**Records to use**:
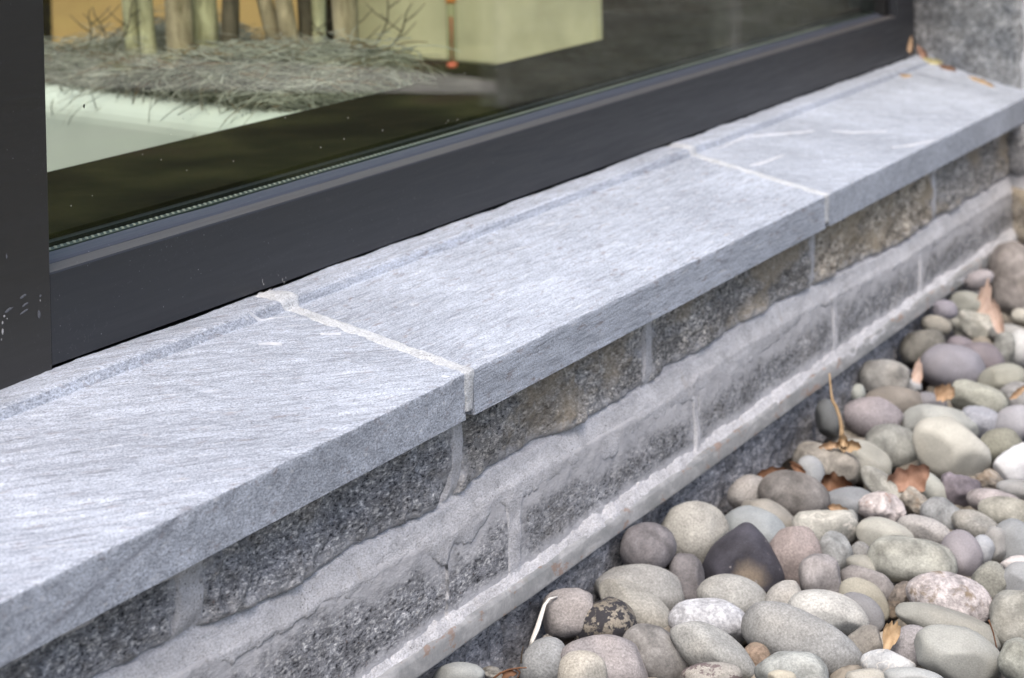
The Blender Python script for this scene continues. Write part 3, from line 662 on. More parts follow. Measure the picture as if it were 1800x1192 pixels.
def moss_strands(count, name, mat, rad, up=1.0, seed=1):
    V = []; F = []; r_ = random.Random(seed)
    for s in range(count):
        a, b = .03 + .94 * r_.random(), .03 + .94 * r_.random(); p = inn[0] * (1 - a) * (1 - b) + inn[1] * a * (1 - b) + inn[2] * a * b + inn[3] * (1 - a) * b
        x, y = p; z = moss_h(x, y) + r_.uniform(-.012, .012); th = r_.uniform(0, 6.28); el = r_.uniform(-.15, .45) * up; cur = r_.uniform(-7, 7); fall = r_.uniform(.3, 1.6)
        L = r_.uniform(.05, .17); n = 8; rd = rad * r_.uniform(.6, 1.5); o = len(V); st = L / n
        for i in range(n + 1):
            ca, sa = math.cos(th), math.sin(th)
            for k in range(3):
                an = 2.094 * k; V.append((x - sa * rd * math.cos(an), y + ca * rd * math.cos(an), z + rd * math.sin(an)))
            x += ca * math.cos(el) * st; y += sa * math.cos(el) * st; z += math.sin(el) * st; th += cur / n * 1.6 + r_.uniform(-.25, .25); el -= fall / n
        for i in range(n):
            for k in range(3): F.append((o + i * 3 + k, o + i * 3 + (k + 1) % 3, o + i * 3 + 3 + (k + 1) % 3, o + i * 3 + 3 + k))
    ob = mobj(name, V, F, mat, pln); ob['kind'] = 'stuff'; return ob
moss_strands(16000, 'moss_strands', plain('grey green moss', (0.185, 0.185, 0.17, 1), 0.9, 20, 0.5, 0), .00075, 1.0, 3)
moss_strands(8000, 'moss_strands', plain('pale dry moss', (0.37, 0.37, 0.355, 1), 0.9, 20, 0.4, 0), .0007, 1.2, 4)
moss_strands(1600, 'moss_strands', plain('brown dry moss', (0.16, 0.11, 0.07, 1), 0.9, 20, 0.4, 0), .0008, 1.3, 6)
# bare branches in the planter
def bark(name, c1, c2):
    n = N(name); a = n.noise(n.coord(scale=(1, 1, .25)), 60, 5, 0.65, .5); b = n.noise(n.coord(), 14, 3, .6)
    c = n.ramp(a, [(0.3, c1), (0.62, c2)]); c = n.mix(.8, c, n.ramp(b, [(.3, .6), (.7, 1.25)]), 'MULTIPLY')
    return n.done(c, .85, n.bump(a, .6, .003), spec=.2)
B1 = bark('olive bark', (0.24, 0.225, 0.14, 1), (0.50, 0.48, 0.34, 1)); B2 = bark('brown bark', (0.18, 0.145, 0.10, 1), (0.42, 0.35, 0.26, 1)); B3 = bark('dark bark', (0.04, 0.035, 0.028, 1), (0.12, 0.10, 0.08, 1))
BR = [(237, 88, 26, -1.5, B1, 'thin olive trunk, first from the window post', 1.46), (261, 90, 26, -1.0, B1, 'thin olive trunk touching the first one by the post', 1.42), (320, 92, 44, 0.5, B2, 'stout brown trunk in front of a dark gap', 1.38),
      (366, 60, 44, -3, B1, 'pale green smooth trunk right of the stout brown one', 1.62), (408, 62, 30, 0, B3, 'dark blurred trunk before the orange board', 1.85), (487, 82, 26, -14, B2, 'leaning thin trunk at the middle of the clump', 1.52),
      (514, 84, 30, -9, B2, 'brown trunk beside the leaning thin one', 1.55), (532, 80, 24, 0, B3, 'dark trunk behind the pair of brown trunks', 1.75), (556, 80, 24, 2, B1, 'slim mottled trunk left of the rightmost trunk', 1.62), (606, 92, 42, 1, B2, 'rightmost trunk of the clump, thick and brown', 1.58)]
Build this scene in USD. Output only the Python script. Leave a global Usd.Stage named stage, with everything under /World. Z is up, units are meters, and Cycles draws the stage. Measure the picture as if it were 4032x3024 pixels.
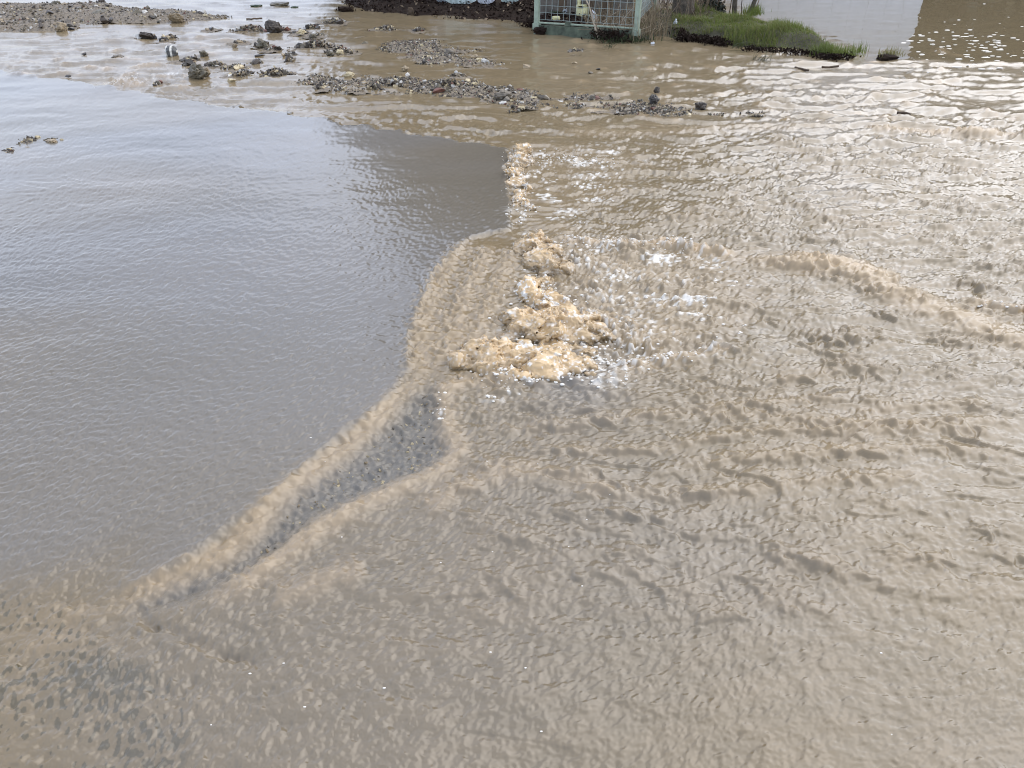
import math
import numpy as np
import trimesh
import usdkit
import meshkit
from scipy.ndimage import map_coordinates
from pxr import Usd, UsdGeom, UsdLux, UsdShade, Gf, Sdf, Vt

# ------------------------------------------------------------------ stage, camera, sky, sun
stage = Usd.Stage.CreateInMemory()
UsdGeom.SetStageUpAxis(stage, UsdGeom.Tokens.z)
UsdGeom.SetStageMetersPerUnit(stage, 1.0)
UsdGeom.Xform.Define(stage, '/World')
UsdGeom.Scope.Define(stage, '/World/Looks')
CAM_H, PITCH, FPX = 1.70, math.radians(32.3), 2990.0
EXPOSURE = 0.80
cam = UsdGeom.Camera.Define(stage, '/World/camera')
cam.CreateHorizontalApertureAttr(36.0)
cam.CreateVerticalApertureAttr(27.0)
cam.CreateFocalLengthAttr(36.0 * FPX / 4032)
cam.CreateClippingRangeAttr(Gf.Vec2f(0.05, 3000))
cam.CreateExposureAttr(EXPOSURE)
cam.AddTranslateOp().Set(Gf.Vec3d(0, 0, CAM_H))
cam.AddRotateXOp().Set(90 - math.degrees(PITCH))

SUN = np.array([0.55, 0.42, 0.72]); SUN /= np.linalg.norm(SUN)
SUN_EL, SUN_ROT = math.asin(SUN[2]), math.atan2(SUN[0], SUN[1])
dome = UsdLux.DomeLight.Define(stage, '/World/sky')
dome.CreateIntensityAttr(1.0)
dome_mat = usdkit.material(stage, '/World/Looks/sky_material', {
    'sky': ('sky_texture', {'sky_type': 'single_scattering', 'sun_disc': False, 'sun_elevation': SUN_EL, 'sun_rotation': SUN_ROT, 'aerosol_density': 1.5}),
    'tc': ('texture_coordinate', {}),
    'mp': ('mapping', {'scale': (1.0, 1.0, 2.6)}),
    'n': ('noise_texture', {'scale': 1.9, 'detail': 5, 'roughness': 0.55, 'distortion': 0.5}),
    'r': ('rgb_ramp', {'ramp': [(0.36, (0.35, 0.35, 0.35)), (0.58, (1, 1, 1))]}),
    'shade': ('noise_texture', {'scale': 3.1, 'detail': 4}),
    'cr': ('rgb_ramp', {'ramp': [(0.32, (4.3, 4.9, 6.3)), (0.66, (9.2, 9.8, 11.2))]}),
    'm': ('mix_color', {'use_clamp': False}),
    'sx': ('separate_xyz', {}),
    'lift': ('map_range', {'from_min': 0.0, 'from_max': 0.95, 'to_min': 1.10, 'to_max': 0.70, 'clamp': True}),
    'cl': ('mix_color', {'blend_type': 'multiply', 'fac': 1.0, 'use_clamp': False}),
    'dt': ('vector_math', {'math_type': 'dot_product', 'vector2': tuple(SUN)}),
    'mxd': ('math', {'math_type': 'maximum', 'value2': 0.0}), 'pw': ('math', {'math_type': 'power', 'value2': 3.0}),
    'gl': ('math', {'math_type': 'multiply_add', 'value2': 1.20, 'value3': 0.84}),
    'veil': ('mix_color', {'blend_type': 'multiply', 'fac': 1.0, 'use_clamp': False}),
    'warm': ('rgb_ramp', {'ramp': [(0.0, (0.95, 0.99, 1.06)), (0.8, (1.05, 1.0, 0.93))]}),
    'veil2': ('mix_color', {'blend_type': 'multiply', 'fac': 1.0, 'use_clamp': False}),
    'b': ('background_shader', {'strength': 0.11}),
}, [('tc.generated', 'mp.vector'), ('mp.vector', 'n.vector'), ('mp.vector', 'shade.vector'), ('n.fac', 'r.fac'), ('shade.fac', 'cr.fac'),
    ('r.color', 'm.fac'), ('sky.color', 'm.a'), ('cr.color', 'cl.a'), ('tc.generated', 'sx.vector'), ('sx.z', 'lift.value'), ('lift.result', 'cl.b'), ('tc.generated', 'dt.vector1'), ('dt.value', 'mxd.value1'), ('mxd.value', 'pw.value1'), ('pw.value', 'gl.value1'), ('cl.result', 'veil.a'), ('gl.value', 'veil.b'), ('pw.value', 'warm.fac'), ('veil.result', 'veil2.a'), ('warm.color', 'veil2.b'), ('veil2.result', 'm.b'), ('m.result', 'b.color')], surface='b.background')
UsdShade.MaterialBindingAPI.Apply(dome.GetPrim()).Bind(dome_mat)
dome.GetPrim().SetCustomDataByKey('kind', 'structure')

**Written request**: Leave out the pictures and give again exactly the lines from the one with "Build this scene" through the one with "cam.AddRotateXOp().Set(90 - math.degrees(PITCH))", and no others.

**Finished task**:
Build this scene in USD. Output only the Python script. Leave a global Usd.Stage named stage, with everything under /World. Z is up, units are meters, and Cycles draws the stage. Measure the picture as if it were 4032x3024 pixels.
import math
import numpy as np
import trimesh
import usdkit
import meshkit
from scipy.ndimage import map_coordinates
from pxr import Usd, UsdGeom, UsdLux, UsdShade, Gf, Sdf, Vt

# ------------------------------------------------------------------ stage, camera, sky, sun
stage = Usd.Stage.CreateInMemory()
UsdGeom.SetStageUpAxis(stage, UsdGeom.Tokens.z)
UsdGeom.SetStageMetersPerUnit(stage, 1.0)
UsdGeom.Xform.Define(stage, '/World')
UsdGeom.Scope.Define(stage, '/World/Looks')
CAM_H, PITCH, FPX = 1.70, math.radians(32.3), 2990.0
EXPOSURE = 0.80
cam = UsdGeom.Camera.Define(stage, '/World/camera')
cam.CreateHorizontalApertureAttr(36.0)
cam.CreateVerticalApertureAttr(27.0)
cam.CreateFocalLengthAttr(36.0 * FPX / 4032)
cam.CreateClippingRangeAttr(Gf.Vec2f(0.05, 3000))
cam.CreateExposureAttr(EXPOSURE)
cam.AddTranslateOp().Set(Gf.Vec3d(0, 0, CAM_H))
cam.AddRotateXOp().Set(90 - math.degrees(PITCH))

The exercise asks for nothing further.